Dessert was tres simple, cassis sorbet and glace aux vanille, intensely purple raspberry sorbet and creamy yellow vanilla ice cream. The approaching full moon and sound of the rumbling train on the tracks in nearby Agen swept us to bed in a state of tres satisfait.

The following days/meals have been a melange of grille lapin sur un lit des carrottes, grilled rabbit on a bed of carrots, pommes de terres gratin, potatoes with creme fraiche in a gratin casserole, seared fleshy steaks of eggplant and zucchini, and tree-picked grillotte cerise, cherries.

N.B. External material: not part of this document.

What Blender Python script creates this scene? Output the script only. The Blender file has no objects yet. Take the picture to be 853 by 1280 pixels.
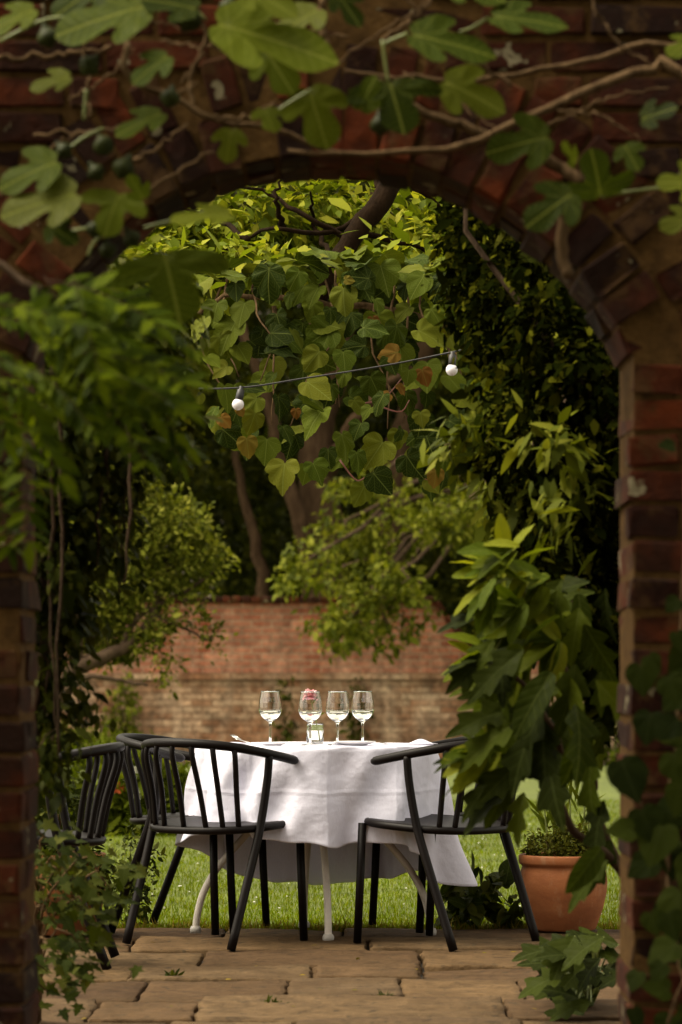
import bpy, bmesh, math, random
import numpy as np
from mathutils import Vector, Matrix
PI = math.pi
R = math.radians
rng = np.random.default_rng(7)
random.seed(7)

# ------------------------------------------------------------------ camera, sky, sun, exposure
scene = bpy.context.scene
COL = scene.collection
F, CX, CY, H = 3960.0, 426.5, 839.0, 1.0          # focal length (photo pixels), principal column, horizon row, eye height
cam_d = bpy.data.cameras.new('camera')
cam = bpy.data.objects.new('camera', cam_d)
COL.objects.link(cam)
cam.location = (0, 0, H)
cam.rotation_euler = (R(90), 0, 0)
cam_d.sensor_width = 36.0
cam_d.sensor_fit = 'AUTO'
cam_d.lens = F * 36.0 / 1280.0
cam_d.shift_y = (CY - 640.0) / 1280.0
cam_d.clip_start = 0.1
cam_d.clip_end = 600
cam_d.dof.use_dof = True
cam_d.dof.focus_distance = 11.9
cam_d.dof.aperture_fstop = 4.6
cam_d.dof.aperture_blades = 9
scene.camera = cam

SUN_EL, SUN_AZ = 58.0, -92.0     # azimuth from +Y towards +X: the sun stands to the left
world = bpy.data.worlds.new('World')
scene.world = world
world.use_nodes = True
wn = world.node_tree
wn.nodes.clear()
sky = wn.nodes.new('ShaderNodeTexSky')
sky.sky_type = 'NISHITA'
sky.sun_disc = False
sky.sun_elevation = R(SUN_EL)
sky.sun_rotation = R(SUN_AZ)
sky.air_density = 1.0
sky.dust_density = 3.0
hs = wn.nodes.new('ShaderNodeHueSaturation')
hs.inputs['Saturation'].default_value = 0.12
bg = wn.nodes.new('ShaderNodeBackground')
bg.inputs['Strength'].default_value = 0.125
wo = wn.nodes.new('ShaderNodeOutputWorld')
wn.links.new(sky.outputs[0], hs.inputs['Color'])
tint = wn.nodes.new('ShaderNodeMix')
tint.data_type = 'RGBA'; tint.blend_type = 'MULTIPLY'
tint.inputs[0].default_value = 1.0
tint.inputs[7].default_value = (1.08, 0.98, 0.78, 1)
wn.links.new(hs.outputs[0], tint.inputs[6])
wn.links.new(tint.outputs[2], bg.inputs[0])
wn.links.new(bg.outputs[0], wo.inputs[0])

sun_d = bpy.data.lights.new('sun', 'SUN')
sun_d.energy = 1.5
sun_d.angle = R(45)
sun_d.color = (1.0, 0.91, 0.72)
sun = bpy.data.objects.new('sun', sun_d)
COL.objects.link(sun)
sdir = Vector((math.sin(R(SUN_AZ)) * math.cos(R(SUN_EL)), math.cos(R(SUN_AZ)) * math.cos(R(SUN_EL)), math.sin(R(SUN_EL))))
sun.rotation_euler = sdir.to_track_quat('Z', 'Y').to_euler()
sun.location = sdir * 30

vs = scene.view_settings
vs.view_transform = 'Standard'
vs.look = 'None'
vs.gamma = 1.0
vs.exposure = 1.62
vs.use_curve_mapping = False


def P(x, y, d):
    """photo pixel (853x1280) at distance d -> world point"""
    return np.array(((x - CX) / F * d, d, H + (CY - y) / F * d))


# ------------------------------------------------------------------ materials
class NT:
    def __init__(s, name):
        s.m = bpy.data.materials.new(name)
        s.m.use_nodes = True
        s.t = s.m.node_tree
        s.t.nodes.clear()
        s.out = s.t.nodes.new('ShaderNodeOutputMaterial')

    def n(s, typ, **kw):
        nd = s.t.nodes.new('ShaderNode' + typ)
        for k, v in kw.items():
            setattr(nd, k, v)
        return nd

    def l(s, a, b):
        s.t.links.new(a, b)

    def val(s, sock, v):
        if hasattr(v, 'is_output') or isinstance(v, bpy.types.NodeSocket):
            s.l(v, sock)
        else:
            sock.default_value = v

    def math(s, op, a, b=None, c=None, clamp=False):
        nd = s.n('Math', operation=op, use_clamp=clamp)
        s.val(nd.inputs[0], a)
        if b is not None: s.val(nd.inputs[1], b)
        if c is not None: s.val(nd.inputs[2], c)
        return nd.outputs[0]

    def mix(s, f, a, b, blend='MIX'):
        nd = s.n('Mix', data_type='RGBA', blend_type=blend)
        s.val(nd.inputs[0], f)
        s.val(nd.inputs[6], a if not isinstance(a, tuple) else (*a, 1))
        s.val(nd.inputs[7], b if not isinstance(b, tuple) else (*b, 1))
        return nd.outputs[2]

    def ramp(s, f, stops, interp='LINEAR'):
        nd = s.n('ValToRGB')
        cr = nd.color_ramp
        cr.interpolation = interp
        while len(cr.elements) < len(stops): cr.elements.new(0.5)
        for e, (p, c) in zip(cr.elements, stops):
            e.position = p
            e.color = (*c, 1) if isinstance(c, tuple) else (c, c, c, 1)
        s.val(nd.inputs[0], f)
        return nd.outputs[0]

    def noise(s, vec, scale, detail=4, rough=0.55, w=None):
        nd = s.n('TexNoise')
        if vec is not None: s.l(vec, nd.inputs['Vector'])
        nd.inputs['Scale'].default_value = scale
        nd.inputs['Detail'].default_value = detail
        nd.inputs['Roughness'].default_value = rough
        return nd.outputs[0]

    def obj(s):
        return s.n('TexCoord').outputs['Object']

    def mapping(s, vec, sc=(1, 1, 1), loc=(0, 0, 0)):
        nd = s.n('Mapping')
        s.l(vec, nd.inputs[0])
        nd.inputs['Scale'].default_value = sc
        nd.inputs['Location'].default_value = loc
        return nd.outputs[0]

    def bump(s, h, strength, dist=0.01):
        nd = s.n('Bump')
        nd.inputs['Strength'].default_value = strength
        nd.inputs['Distance'].default_value = dist
        s.l(h, nd.inputs['Height'])
        return nd.outputs[0]

    def bsdf(s, col, rough=0.6, normal=None, metal=0.0, spec=0.5, **kw):
        nd = s.n('BsdfPrincipled')
        s.val(nd.inputs['Base Color'], (*col, 1) if isinstance(col, tuple) else col)
        s.val(nd.inputs['Roughness'], rough)
        nd.inputs['Metallic'].default_value = metal
        nd.inputs['Specular IOR Level'].default_value = spec
        if normal is not None: s.l(normal, nd.inputs['Normal'])
        for k, v in kw.items(): s.val(nd.inputs[k.replace('_', ' ')], v)
        return nd.outputs[0]

    def done(s, sh):
        s.l(sh, s.out.inputs[0])
        return s.m


def leaf_mat(name, cols, rough=0.42, trans=0.3, tcol=None, veins=None, spec=0.03, patch=1.2, vcol=None):
    """cols: ramp colours from darkest to lightest, chosen per leaf; veins: None / 'pinnate' / 'palmate'"""
    t = NT(name)
    geo = t.n('NewGeometry')
    rnd = geo.outputs['Random Per Island']
    if 'petal' not in name: cols = [(c[0] * 0.88, c[1] * 0.80, c[2] * 0.30) for c in cols]
    stops = [(i / (len(cols) - 1), c) for i, c in enumerate(cols)]
    col = t.ramp(rnd, stops)
    nz = t.noise(t.obj(), patch, 2)
    k = t.ramp(nz, [(0.3, 0.72), (0.7, 1.22)])
    col = t.mix(1.0, col, k, 'MULTIPLY')
    nrm = None
    if veins:
        uv = t.n('TexCoord').outputs['UV']
        sp = t.n('SeparateXYZ'); t.l(uv, sp.inputs[0])
        u = t.math('SUBTRACT', sp.outputs[0], 0.5)
        v = sp.outputs[1]
        au = t.math('ABSOLUTE', u)
        mid = t.math('LESS_THAN', au, 0.014)
        if veins == 'pinnate':
            q = t.math('MULTIPLY', t.math('SUBTRACT', v, t.math('MULTIPLY', au, 0.75)), 7.0)
            q = t.math('ABSOLUTE', t.math('SUBTRACT', t.math('FRACT', q), 0.5))
            side = t.math('LESS_THAN', q, 0.055)
            hgt = q
        else:
            a = t.math('ARCTAN2', u, t.math('SUBTRACT', v, 0.12))
            a2 = t.math('DIVIDE', a, 0.62)
            q0 = t.math('ABSOLUTE', t.math('SUBTRACT', t.math('FRACT', t.math('ADD', a2, 0.5)), 0.5))
            rr = t.math('SQRT', t.math('ADD', t.math('MULTIPLY', u, u), t.math('POWER', t.math('SUBTRACT', v, 0.12), 2.0)))
            main = t.math('LESS_THAN', t.math('MULTIPLY', q0, rr), 0.011)
            q = t.math('ABSOLUTE', t.math('SUBTRACT', t.math('FRACT', t.math('MULTIPLY', t.math('SUBTRACT', rr, t.math('MULTIPLY', q0, 0.35)), 9.0)), 0.5))
            side = t.math('MAXIMUM', main, t.math('LESS_THAN', q, 0.05))
            hgt = q
        vm = t.math('MAXIMUM', mid, t.math('MULTIPLY', side, 0.55))
        col = t.mix(t.math('MULTIPLY', vm, 0.40), col, vcol or (0.16, 0.19, 0.045))
        nrm = t.bump(hgt, 0.35, 0.003)
    hb = t.noise(t.obj(), 60, 2)
    ro = t.ramp(hb, [(0.3, rough), (0.7, rough + 0.2)])
    p = t.bsdf(col, ro, nrm, spec=spec)
    tr = t.n('BsdfTranslucent')
    t.l(t.mix(1.0, col, tcol or (1.9, 1.9, 0.7), 'MULTIPLY'), tr.inputs[0])
    mx = t.n('MixShader')
    mx.inputs[0].default_value = trans
    t.l(p, mx.inputs[1]); t.l(tr.outputs[0], mx.inputs[2])
    return t.done(mx.outputs[0])


def bark_mat(name, c1, c2, scale=18):
    t = NT(name)
    o = t.obj()
    n1 = t.noise(t.mapping(o, (1, 1, 0.25)), scale, 6, 0.7)
    col = t.ramp(n1, [(0.3, c1), (0.7, c2)])
    return t.done(t.bsdf(col, 0.9, t.bump(n1, 0.8, 0.02), spec=0.04))


def brick_mat():
    t = NT('old_red_brick')
    geo = t.n('NewGeometry')
    o = t.obj()
    base = t.ramp(geo.outputs['Random Per Island'],
                  [(0.0, (0.030, 0.008, 0.003)), (0.3, (0.080, 0.018, 0.005)), (0.55, (0.15, 0.031, 0.007)),
                   (0.80, (0.19, 0.040, 0.008)), (0.95, (0.30, 0.060, 0.013)), (1.0, (0.045, 0.013, 0.005))])
    n1 = t.noise(o, 14, 6, 0.65)
    n0 = t.noise(t.mapping(o, (1, 1, 1), (1, 7, 2)), 4.5, 4, 0.6)
    col = t.mix(1.0, base, t.ramp(n1, [(0.25, 0.10), (0.75, 0.52)]), 'MULTIPLY')
    col = t.mix(t.ramp(n0, [(0.42, 0.0), (0.60, 0.8)]), col, (0.014, 0.006, 0.003))       # soot
    n2 = t.noise(t.mapping(o, (1, 1, 1), (3, 1, 5)), 10, 4, 0.65)
    col = t.mix(t.ramp(n2, [(0.53, 0.0), (0.63, 0.75)]), col, (0.060, 0.030, 0.009))      # old mortar smeared on the face
    n3 = t.noise(t.mapping(o, (1, 1, 1), (8, 2, 1)), 12, 3, 0.6)
    col = t.mix(t.ramp(n3, [(0.64, 0.0), (0.67, 0.85)]), col, (0.23, 0.20, 0.12))       # lichen and lime
    n4 = t.noise(o, 55, 4, 0.7)
    hh = t.math('ADD', n1, t.math('MULTIPLY', n4, 0.5))
    return t.done(t.bsdf(col, 0.9, t.bump(hh, 0.7, 0.012), spec=0.15))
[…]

The Wednesday's outdoor market in nearby Agen overflows with intense visuals and a cacaphony of animal sounds. Erick and Jaryd cradled the notion of buying a baby rabbit, duck, goose, or chicken. Lapin, canard, oie, or poulet. Of course this is not an easy selection process for a myriad variety of tethered adults lie side by side with their offspring. Pacing through produce, we were careful not to poke but we did buy a share of le grand batavia salade, purple and green artichokes with long necks, the first of the early summer blush peaches and rosy apricots, round rolling petit pomme de terre, le tomate des vigne (tomatoes on the vine), and tables covered with rounds of fresh soft goat cheeses and rounds of others aged at intervals of one week through many weeks.

Each day, sometimes each hour, brings new culinary adventures. Our first experience at the Buzet Wine Cooperative, where you buy wine by the liter then fill and cork your own bottles.  On St. John's Day, our 28th anniversary, we picked green walnuts from trees by the farm to make the Vin De Noix, green walnut aperitif which will be enjoyed in November on Toussaint, All Saint’s Day.  At the neighboring farm, Ferme Bellevue, we were given fishing poles, bicycles, and our first french poulet or chicken complete with the head attached. The resulting sauce from this similar - but not quite - coq au vin was, to my taste, very rich in chicken essence.